South-Central Section - 59th Annual Meeting - 2025

Paper No. 4-8
Presentation Time: 1:30 PM-5:00 PM

EXPLORATION OF THE TERNEROS CREEK RHYOLITE DOME ON THE TASCOTAL MESA FAULT, PRESIDIO COUNTY, TEXAS


MORA, James and PRICE, Jonathan D., Kimbell School of Geosciences, Midwestern State University, 3410 Taft Boulevard, Wichita Falls, TX 76308-2099

The Terneros Creek Rhyolite (Pgtc) is a series of lava domes flanking the Solitario laccocaldera in the Big Bend Region of Texas. One dome is located on the property of Midwestern State University’s Dalquest Desert Research Station, 5 km north of Solitario; it covers an area of ~1 km2 and is bisected and offset by the east-west trending Tascotal Mesa Fault. This study characterizes the chemical composition and mineral content of this exposure of the Terneros Creek Rhyolite to better constrain its relationship with the strata it intruded. Samples were collected from across the dome and evaluated through XRF, XRD, and optical microscopy.
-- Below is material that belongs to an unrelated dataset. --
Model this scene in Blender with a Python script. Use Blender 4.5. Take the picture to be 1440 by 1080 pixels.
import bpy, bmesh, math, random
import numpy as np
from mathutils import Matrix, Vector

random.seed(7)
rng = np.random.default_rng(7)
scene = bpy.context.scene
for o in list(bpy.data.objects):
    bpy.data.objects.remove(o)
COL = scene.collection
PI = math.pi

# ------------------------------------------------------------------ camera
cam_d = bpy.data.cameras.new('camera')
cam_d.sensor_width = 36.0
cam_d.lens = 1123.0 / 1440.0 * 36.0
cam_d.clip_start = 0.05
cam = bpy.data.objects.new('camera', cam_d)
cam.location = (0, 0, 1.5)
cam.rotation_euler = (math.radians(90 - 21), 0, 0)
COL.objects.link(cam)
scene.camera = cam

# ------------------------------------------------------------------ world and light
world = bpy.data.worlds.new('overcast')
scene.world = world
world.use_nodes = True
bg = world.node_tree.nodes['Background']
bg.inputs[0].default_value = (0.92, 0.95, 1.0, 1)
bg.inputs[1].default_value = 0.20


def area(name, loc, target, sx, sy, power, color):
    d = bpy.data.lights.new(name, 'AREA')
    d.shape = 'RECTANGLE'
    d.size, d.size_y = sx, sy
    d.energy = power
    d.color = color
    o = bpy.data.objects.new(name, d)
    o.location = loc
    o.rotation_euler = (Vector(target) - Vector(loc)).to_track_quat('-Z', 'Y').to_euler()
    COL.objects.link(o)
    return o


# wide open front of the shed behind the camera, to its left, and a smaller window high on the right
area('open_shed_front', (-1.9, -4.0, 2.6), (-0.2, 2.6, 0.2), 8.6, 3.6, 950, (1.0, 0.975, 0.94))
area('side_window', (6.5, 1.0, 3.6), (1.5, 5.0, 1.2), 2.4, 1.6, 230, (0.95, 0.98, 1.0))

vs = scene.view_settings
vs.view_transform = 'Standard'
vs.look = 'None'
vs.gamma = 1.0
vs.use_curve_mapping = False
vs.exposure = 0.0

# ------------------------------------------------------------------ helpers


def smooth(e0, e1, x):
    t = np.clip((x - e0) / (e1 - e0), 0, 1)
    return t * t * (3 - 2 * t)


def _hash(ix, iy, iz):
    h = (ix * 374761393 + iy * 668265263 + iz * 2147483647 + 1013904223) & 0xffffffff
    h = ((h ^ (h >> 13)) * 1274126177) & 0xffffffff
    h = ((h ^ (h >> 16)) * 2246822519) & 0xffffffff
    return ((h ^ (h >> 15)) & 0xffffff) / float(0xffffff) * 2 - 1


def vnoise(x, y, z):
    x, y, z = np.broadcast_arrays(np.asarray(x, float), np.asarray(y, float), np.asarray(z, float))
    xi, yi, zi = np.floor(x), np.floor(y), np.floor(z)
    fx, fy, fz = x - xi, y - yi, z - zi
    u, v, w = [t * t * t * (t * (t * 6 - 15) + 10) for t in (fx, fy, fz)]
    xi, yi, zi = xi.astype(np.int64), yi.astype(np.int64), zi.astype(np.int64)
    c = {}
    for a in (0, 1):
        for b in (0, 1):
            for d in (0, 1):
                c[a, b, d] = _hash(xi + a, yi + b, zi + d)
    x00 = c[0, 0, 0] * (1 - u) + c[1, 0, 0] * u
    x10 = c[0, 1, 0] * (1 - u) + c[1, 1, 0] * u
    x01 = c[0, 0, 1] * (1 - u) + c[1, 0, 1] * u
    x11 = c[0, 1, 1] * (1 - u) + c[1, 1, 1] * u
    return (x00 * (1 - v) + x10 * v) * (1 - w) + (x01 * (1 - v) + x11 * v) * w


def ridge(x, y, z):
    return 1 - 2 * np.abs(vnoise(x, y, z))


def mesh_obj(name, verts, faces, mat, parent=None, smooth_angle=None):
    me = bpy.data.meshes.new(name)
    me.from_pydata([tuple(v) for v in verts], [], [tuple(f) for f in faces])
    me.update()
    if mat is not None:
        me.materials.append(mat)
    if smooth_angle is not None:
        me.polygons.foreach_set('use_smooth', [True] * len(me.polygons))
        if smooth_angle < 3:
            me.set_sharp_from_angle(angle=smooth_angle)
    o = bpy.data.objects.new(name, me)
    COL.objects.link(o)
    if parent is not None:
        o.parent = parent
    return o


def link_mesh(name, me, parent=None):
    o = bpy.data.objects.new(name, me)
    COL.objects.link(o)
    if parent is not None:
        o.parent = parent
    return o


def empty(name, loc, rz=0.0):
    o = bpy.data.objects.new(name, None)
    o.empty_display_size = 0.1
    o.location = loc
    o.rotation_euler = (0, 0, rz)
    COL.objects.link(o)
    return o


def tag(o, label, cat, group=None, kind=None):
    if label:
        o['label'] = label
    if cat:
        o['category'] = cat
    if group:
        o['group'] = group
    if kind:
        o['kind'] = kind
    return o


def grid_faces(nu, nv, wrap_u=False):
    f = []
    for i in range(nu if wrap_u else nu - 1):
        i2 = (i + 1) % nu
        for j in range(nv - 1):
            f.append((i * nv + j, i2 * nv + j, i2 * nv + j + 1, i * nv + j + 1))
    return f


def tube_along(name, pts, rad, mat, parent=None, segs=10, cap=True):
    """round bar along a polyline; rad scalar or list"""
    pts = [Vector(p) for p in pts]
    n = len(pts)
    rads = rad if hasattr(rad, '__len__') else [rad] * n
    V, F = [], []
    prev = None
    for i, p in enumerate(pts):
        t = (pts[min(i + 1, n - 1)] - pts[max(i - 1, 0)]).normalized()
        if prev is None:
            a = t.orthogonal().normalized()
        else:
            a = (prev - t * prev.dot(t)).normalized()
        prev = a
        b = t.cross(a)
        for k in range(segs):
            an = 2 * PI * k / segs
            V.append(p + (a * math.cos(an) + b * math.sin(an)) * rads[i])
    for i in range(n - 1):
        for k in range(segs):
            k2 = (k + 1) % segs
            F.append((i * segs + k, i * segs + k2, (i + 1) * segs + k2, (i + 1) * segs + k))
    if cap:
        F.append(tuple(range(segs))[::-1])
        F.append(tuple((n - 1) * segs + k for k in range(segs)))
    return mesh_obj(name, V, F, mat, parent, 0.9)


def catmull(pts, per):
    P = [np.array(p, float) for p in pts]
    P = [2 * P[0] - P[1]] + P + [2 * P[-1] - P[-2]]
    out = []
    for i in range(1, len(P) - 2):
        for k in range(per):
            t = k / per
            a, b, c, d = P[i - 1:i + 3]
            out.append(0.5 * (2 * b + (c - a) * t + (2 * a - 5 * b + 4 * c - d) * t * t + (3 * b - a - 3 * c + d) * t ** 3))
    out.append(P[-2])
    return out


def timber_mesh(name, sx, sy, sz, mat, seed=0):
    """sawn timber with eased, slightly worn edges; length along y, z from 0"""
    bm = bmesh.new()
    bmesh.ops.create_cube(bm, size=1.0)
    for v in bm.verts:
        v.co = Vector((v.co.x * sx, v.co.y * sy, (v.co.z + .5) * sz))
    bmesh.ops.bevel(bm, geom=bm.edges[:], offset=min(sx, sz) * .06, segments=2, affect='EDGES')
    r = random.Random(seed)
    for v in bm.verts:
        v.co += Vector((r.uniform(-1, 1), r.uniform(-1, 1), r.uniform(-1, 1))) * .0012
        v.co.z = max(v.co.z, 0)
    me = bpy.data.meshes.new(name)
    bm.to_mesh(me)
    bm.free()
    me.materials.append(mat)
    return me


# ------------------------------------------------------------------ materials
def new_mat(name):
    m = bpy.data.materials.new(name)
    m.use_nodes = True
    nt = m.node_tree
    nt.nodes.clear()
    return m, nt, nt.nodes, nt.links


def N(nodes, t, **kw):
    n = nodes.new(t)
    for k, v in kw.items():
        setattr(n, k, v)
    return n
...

Based on findings around the northern edge of the dome, the Pgtc was emplaced into a unit composed of a black chert-bearing conglomerate with interbedded lacustrine limestone. Though the fault movement is largely strike-slip, downward movement along the fault has upturned the limestone beds bordering the dome and formed an escarpment. Toward the center of the dome, a wedge of younger strata (the conglomerate-limestone and the overlying Rawls Fm.) is dropped-in where the fault passes through the center of the dome. Samples collected from across the dome vary from grayish-blue, brownish-red, yellow-pink, and white or orange with fracture-controlled, Liesegang-like banding.

Preliminary findings show that composition to be similar across the dome, exhibiting slight variations with proximity to the dome’s margins and to the fault. For example, the XRD only resolved quartz and sanidine within the two marginal samples, whereas two samples located in the interior of the dome contained not only quartz and potassium feldspar, but sodium amphibole. XRF data indicate a range in silica from 72.3 to 73.6 wt.%. Iron (as Fe2O3) varied between 2.6 and 3.4 wt.%, with MgO up to 0.14 wt.%. The greatest variation was in interior sample 08, which had the highest MnO at 0.5 wt.% and Na2O at 4.4 wt.%, and the lowest K2O at 5.6 wt.%, leading us to believe that the sample is relatively unaltered. Fault-adjacent sample 03 exhibited elevated CaO at 0.46 wt.%. Optical microscopy revealed a flow-fabric within the samples, indicated by an alignment of larger grains. Relatively large (0.5 mm) fluorite grains were a notable and consistent feature of the Pgtc samples.